Saturday, August 27, 2011

Hurricane Irene! Emergency Post!

This is our moment people! An apocalyptic swirl is hurtling up the eastern seaboard carving a swath of death and destruction. Three people are already dead. Hundreds of millions more will probably follow. Thirty foot waves, crippling rain, and 100 MPH winds that turn every lawn ornament into a hurtling death missile are coming for your family. The hurricane is the size of Europe, but unlike Europe it's actually threatening. It's every man, woman, and child for themselves.

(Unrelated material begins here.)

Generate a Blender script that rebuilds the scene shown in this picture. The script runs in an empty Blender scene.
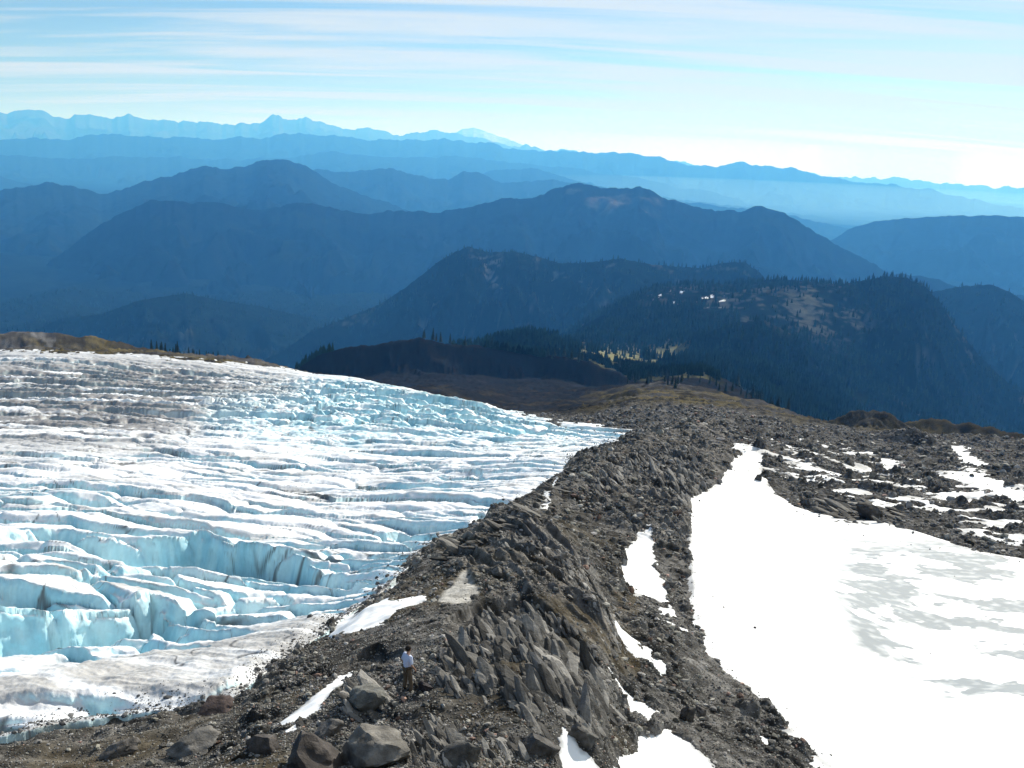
import bpy, math, random, time
import numpy as np
T0 = time.time()
random.seed(7)
C = bpy.context.scene.collection
sc = bpy.context.scene
R_ = math.radians
# ------------------------------------------------------------------ camera
F = 1005.0                      # focal length in pixels (35 mm lens)
PITCH, ROLL = R_(12.94), R_(2.8)
Z0 = 1200.0                     # the camera stands 1200 m over the valley datum
cp, sp_, cr, sr = math.cos(PITCH), math.sin(PITCH), math.cos(ROLL), math.sin(ROLL)
FW = np.array([0, cp, -sp_]); R0 = np.array([1.0, 0, 0]); U0 = np.array([0, sp_, cp])
RT = cr * R0 + sr * U0; UP = -sr * R0 + cr * U0
cam_d = bpy.data.cameras.new('camera'); cam = bpy.data.objects.new('camera', cam_d); C.objects.link(cam)
cam_d.sensor_width = 36; cam_d.lens = F / 1024 * 36; cam_d.clip_start = 0.5; cam_d.clip_end = 200000
import mathutils
m3 = mathutils.Matrix((tuple(RT), tuple(UP), tuple(-FW))).transposed()
cam.matrix_world = mathutils.Matrix.Translation((0, 0, Z0)) @ m3.to_4x4()
sc.camera = cam
# ------------------------------------------------------------------ light
SUN_AZ, SUN_EL = R_(27), R_(31)         # ahead of the camera and to the right
EXPOSURE = 0.42
w = bpy.data.worlds.new('World'); sc.world = w; w.use_nodes = True
nt = w.node_tree; N = nt.nodes; Lk = nt.links
for n in list(N): N.remove(n)
out = N.new('ShaderNodeOutputWorld'); bg = N.new('ShaderNodeBackground'); bg.inputs['Strength'].default_value = 0.070
sky = N.new('ShaderNodeTexSky'); sky.sky_type = 'NISHITA'; sky.sun_disc = False
sky.sun_elevation = SUN_EL; sky.sun_rotation = SUN_AZ; sky.altitude = 1200; sky.air_density = 1.0; sky.dust_density = 0.6; sky.ozone_density = 2.0
tc = N.new('ShaderNodeTexCoord'); sep = N.new('ShaderNodeSeparateXYZ'); Lk.new(tc.outputs['Generated'], sep.inputs[0])
def wm(op, a, b=None, c=None):
    n = N.new('ShaderNodeMath'); n.operation = op
    for i, v in enumerate((a, b, c)):
        if v is None: continue
        if isinstance(v, (int, float)): n.inputs[i].default_value = v
        else: Lk.new(v, n.inputs[i])
    return n.outputs[0]
zc = wm('MAXIMUM', sep.outputs[2], 0.02)
zz = wm('ADD', zc, 0.10)
cx_ = wm('DIVIDE', sep.outputs[0], zz); cy_ = wm('DIVIDE', sep.outputs[1], zz)
# thin streaky cirrus on a flat layer seen from below, stretched across the view
cmb = N.new('ShaderNodeCombineXYZ')
Lk.new(wm('MULTIPLY', wm('ADD', cx_, wm('MULTIPLY', cy_, 0.10)), 0.30), cmb.inputs[0])
Lk.new(wm('MULTIPLY', wm('ADD', cy_, wm('MULTIPLY', cx_, 0.05)), 2.3), cmb.inputs[1])
n1 = N.new('ShaderNodeTexNoise'); n1.inputs['Scale'].default_value = 1.0; n1.inputs['Detail'].default_value = 7; n1.inputs['Roughness'].default_value = 0.55; n1.inputs['Distortion'].default_value = 0.6
Lk.new(cmb.outputs[0], n1.inputs['Vector'])
n2 = N.new('ShaderNodeTexNoise'); n2.inputs['Scale'].default_value = 0.35; n2.inputs['Detail'].default_value = 3
Lk.new(cmb.outputs[0], n2.inputs['Vector'])
# more cloud towards the right (east), clear blue at the left
side = wm('MULTIPLY', wm('DIVIDE', sep.outputs[0], wm('MAXIMUM', sep.outputs[1], 0.2)), 0.10)
cl = wm('ADD', wm('ADD', wm('MULTIPLY', n1.outputs[0], 1.0), wm('MULTIPLY', n2.outputs[0], 0.2)), side)
mr = N.new('ShaderNodeMapRange'); mr.interpolation_type = 'SMOOTHSTEP'
mr.inputs['From Min'].default_value = 0.46; mr.inputs['From Max'].default_value = 0.70; mr.inputs['To Max'].default_value = 0.9
Lk.new(cl, mr.inputs['Value'])
mix = N.new('ShaderNodeMix'); mix.data_type = 'RGBA'
tint = N.new('ShaderNodeMix'); tint.data_type = 'RGBA'; tint.blend_type = 'MULTIPLY'; tint.inputs[0].default_value = 1.0
SKY_TINT = (0.71, 0.89, 1.0, 1)
tint.inputs[7].default_value = SKY_TINT
Lk.new(sky.outputs[0], tint.inputs[6])
Lk.new(mr.outputs[0], mix.inputs[0]); Lk.new(tint.outputs[2], mix.inputs[6]); mix.inputs[7].default_value = (7.6, 8.3, 8.6, 1)
Lk.new(mix.outputs[2], bg.inputs['Color']); Lk.new(bg.outputs[0], out.inputs['Surface'])
sd_ = bpy.data.lights.new('sun', 'SUN'); sun = bpy.data.objects.new('sun', sd_); C.objects.link(sun)
sd_.energy = 5.0; sd_.angle = R_(0.53); sd_.color = (1.0, 0.965, 0.90)
sdir = mathutils.Vector((math.sin(SUN_AZ) * math.cos(SUN_EL), math.cos(SUN_AZ) * math.cos(SUN_EL), math.sin(SUN_EL)))
sun.rotation_euler = sdir.to_track_quat('Z', 'Y').to_euler()
vs = sc.view_settings; vs.view_transform = 'Standard'; vs.look = 'None'; vs.exposure = EXPOSURE; vs.gamma = 1; vs.use_curve_mapping = False
sc.cycles.use_denoising = True; sc.cycles.max_bounces = 6; sc.cycles.diffuse_bounces = 3; sc.cycles.volume_bounces = 1
# ------------------------------------------------------------------ helpers
def proj(x, y, z):
    d = y * cp - z * sp_
    d = np.where(d < 1e-3, 1e-3, d)
    a = x * cr + sr * (y * sp_ + z * cp); b = -x * sr + cr * (y * sp_ + z * cp)
    return 512 + F * a / d, 384 - F * b / d
def ray(px, py):                          # pixel -> azimuth, tan(elevation)
    px = np.asarray(px, float); py = np.asarray(py, float)
    d = FW + ((px - 512) / F)[..., None] * RT + ((384 - py) / F)[..., None] * UP
    return np.arctan2(d[..., 0], d[..., 1]), d[..., 2] / np.hypot(d[..., 0], d[..., 1])
def sm(a, b, x):
    t = np.clip((x - a) / (b - a), 0, 1); return t * t * (3 - 2 * t)
def h2(ix, iy, s=0):
    n = (ix.astype(np.int64) * 374761393 + iy.astype(np.int64) * 668265263 + s * 2147483629) & 0xffffffff
    n = ((n ^ (n >> 13)) * 1274126177) & 0xffffffff
    n = (n ^ (n >> 16)) & 0xffffffff
    return (n & 0xffffff).astype(np.float32) / np.float32(0x1000000)
def perlin(x, y, s=0):
    x = x.astype(np.float32); y = y.astype(np.float32)
    ix = np.floor(x).astype(np.int32); iy = np.floor(y).astype(np.int32)
    fx = x - ix; fy = y - iy
    u = fx * fx * fx * (fx * (fx * 6 - 15) + 10); v = fy * fy * fy * (fy * (fy * 6 - 15) + 10)
    def g(a, b):
        t = h2(ix + a, iy + b, s) * np.float32(6.2831853)
        return np.cos(t) * (fx - a) + np.sin(t) * (fy - b)
    n0 = g(0, 0) * (1 - u) + g(1, 0) * u; n1 = g(0, 1) * (1 - u) + g(1, 1) * u
    return (n0 * (1 - v) + n1 * v) * 1.5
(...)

An 'expert' on CNN just advised everyone to get to their safe room. He's a damn fool. Room's aren't safe. What holds them together? Nails. Razor sharp steel blades just waiting for the moment a hurricane frees them from bondage so they can ravage you and all those you love. Get out of your house! Get out of your apartment! Get outside before it's too late!

Our only hope is to cut open an animal and crawl inside to survive the storm in the wild.

For over a year I've been compiling a list of animals suitable for cutting open and crawling inside to survive a storm in the wild. Grab your blade, consult the list, and get out there. Personally, I've been filling my NYC building's patio with trash for the past hour. The rats are already starting to come. I hope to kill a hundred or so of them to create a safe, warm, nail-less shelter from which to weather this bitch Irene.


  1. FEMA should send an immediate supply of large-bodied mammals to the eastern seaboard. Supplies are going to rapidly dwindle.

  2. Heck of a job, Brownie! Best hurricane advice I've read. Thank the gods you're back!

  3. I cut open and crawled inside the MTA worker who tried to make me get off the subway at 11:56am yesterday.